- [TASK DETAILS]
Exactly and only the lines from the first entry through the line with "nt.links.new(bg.outputs[0], out.inputs[0])" should be copied, both ends included, with no pictures.

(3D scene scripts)
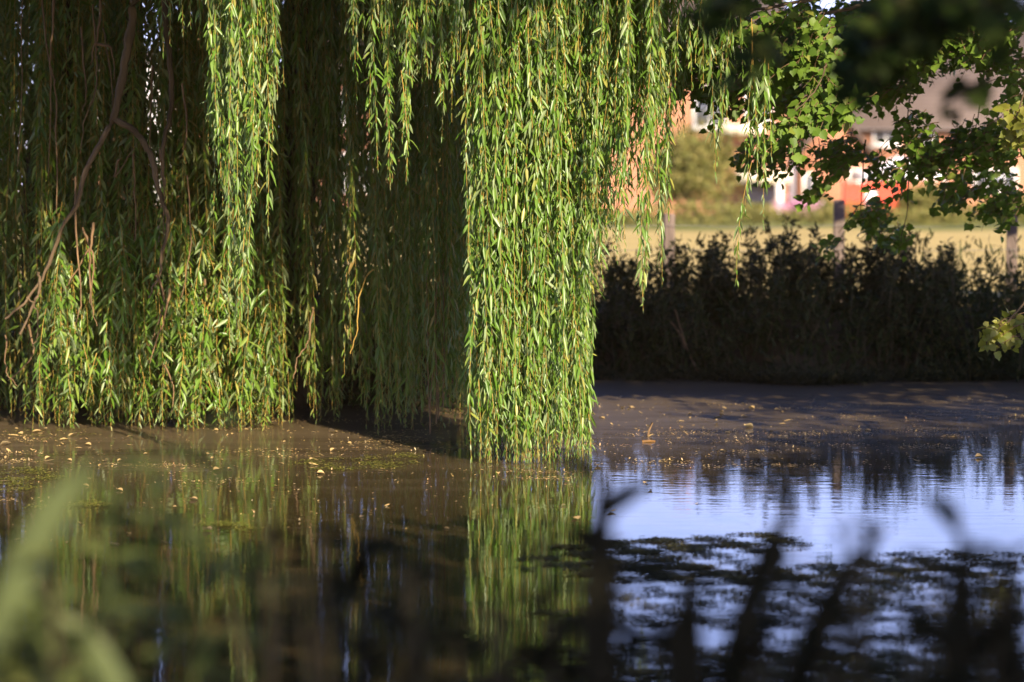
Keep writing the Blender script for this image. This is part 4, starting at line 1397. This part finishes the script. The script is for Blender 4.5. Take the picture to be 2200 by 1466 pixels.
mr = nt.nodes.new('ShaderNodeMapRange'); mr.inputs[1].default_value = .46; mr.inputs[2].default_value = .72; mr.inputs[4].default_value = .7
nt.links.new(cl, mr.inputs[0])
sz = nt.nodes.new('ShaderNodeSeparateXYZ')
nt.links.new(tc.outputs['Generated'], sz.inputs[0])
band = nt.nodes.new('ShaderNodeMapRange'); band.interpolation_type = 'SMOOTHSTEP'
band.inputs[1].default_value = .42; band.inputs[2].default_value = .12
nt.links.new(sz.outputs[2], band.inputs[0])
nt.links.new(math_n(nt, 'MULTIPLY', math_n(nt, 'ADD', math_n(nt, 'MULTIPLY', mr.outputs[0], 1.0), .22), band.outputs[0], True), c2.inputs[0])
nt.links.new(mx.outputs[2], c2.inputs[6])
c2.inputs[7].default_value = (12.5, 14.8, 26, 1)
nt.links.new(c2.outputs[2], bg.inputs[0])
bg.inputs[1].default_value = .068
nt.links.new(bg.outputs[0], out.inputs[0])

sd = bpy.data.lights.new('sun', 'SUN')
sd.energy = 5.0
sd.angle = R(.5)
sd.color = (1, .84, .62)
so = bpy.data.objects.new('sun', sd)
COL.objects.link(so)
so.rotation_euler = Vector(SUN).to_track_quat('Z', 'Y').to_euler()
so.location = (10, -20, 20)

cd = bpy.data.cameras.new('camera')
cam = bpy.data.objects.new('camera', cd)
COL.objects.link(cam)
cam.location = CAM
cam.rotation_euler = (R(90) - PITCH, 0, 0)
cd.sensor_width = 36
cd.lens = 85
cd.clip_start = .05
cd.clip_end = 3000
cd.dof.use_dof = True
cd.dof.focus_distance = 15.65
cd.dof.aperture_fstop = 1.5
scene.camera = cam

vs = scene.view_settings
vs.view_transform = 'Standard'
vs.look = 'None'
vs.exposure = 1.38
vs.gamma = 1
cy = scene.cycles
cy.use_denoising = True
try:
    cy.denoiser = 'OPENIMAGEDENOISE'
    cy.denoising_input_passes = 'RGB_ALBEDO_NORMAL'
except Exception:
    pass
cy.max_bounces = 6
cy.diffuse_bounces = 3
cy.glossy_bounces = 3
cy.transmission_bounces = 3
cy.transparent_max_bounces = 4
cy.sample_clamp_indirect = 6
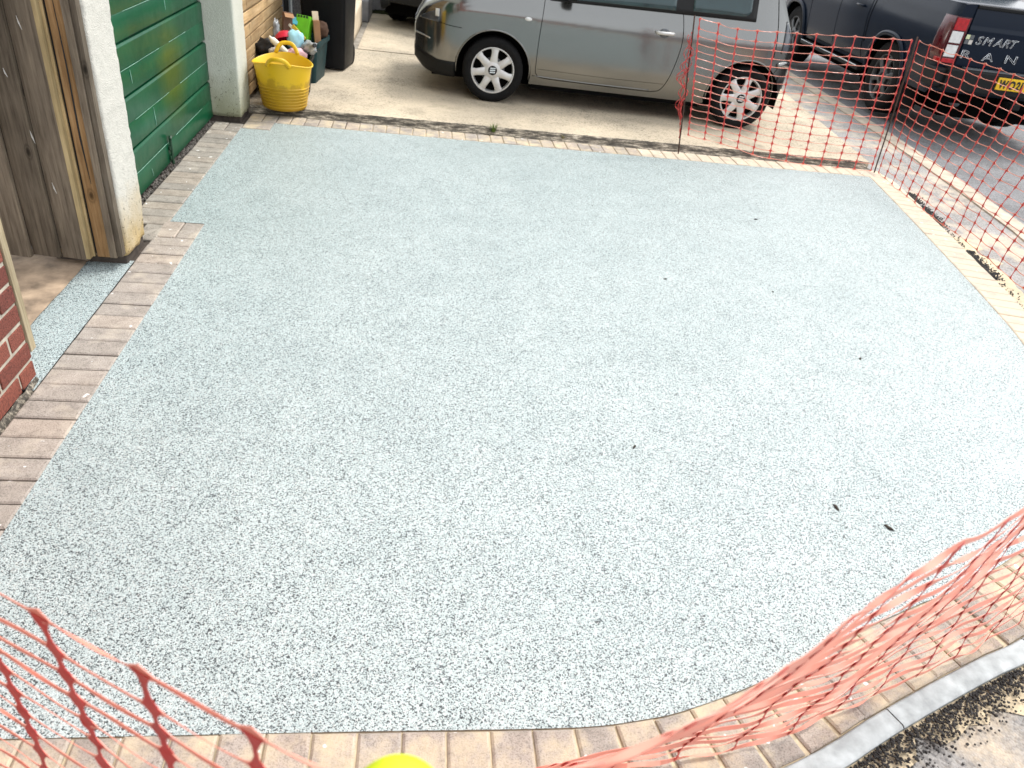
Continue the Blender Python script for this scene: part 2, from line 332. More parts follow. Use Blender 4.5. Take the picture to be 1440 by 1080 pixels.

- [EXPECTED OUTPUT]
Keep writing the Blender script for this image. This is part 4, starting at line 1397. This part finishes the script. The script is for Blender 4.5. Take the picture to be 2200 by 1466 pixels.
mr = nt.nodes.new('ShaderNodeMapRange'); mr.inputs[1].default_value = .46; mr.inputs[2].default_value = .72; mr.inputs[4].default_value = .7
nt.links.new(cl, mr.inputs[0])
sz = nt.nodes.new('ShaderNodeSeparateXYZ')
nt.links.new(tc.outputs['Generated'], sz.inputs[0])
band = nt.nodes.new('ShaderNodeMapRange'); band.interpolation_type = 'SMOOTHSTEP'
band.inputs[1].default_value = .42; band.inputs[2].default_value = .12
nt.links.new(sz.outputs[2], band.inputs[0])
nt.links.new(math_n(nt, 'MULTIPLY', math_n(nt, 'ADD', math_n(nt, 'MULTIPLY', mr.outputs[0], 1.0), .22), band.outputs[0], True), c2.inputs[0])
nt.links.new(mx.outputs[2], c2.inputs[6])
c2.inputs[7].default_value = (12.5, 14.8, 26, 1)
nt.links.new(c2.outputs[2], bg.inputs[0])
bg.inputs[1].default_value = .068
nt.links.new(bg.outputs[0], out.inputs[0])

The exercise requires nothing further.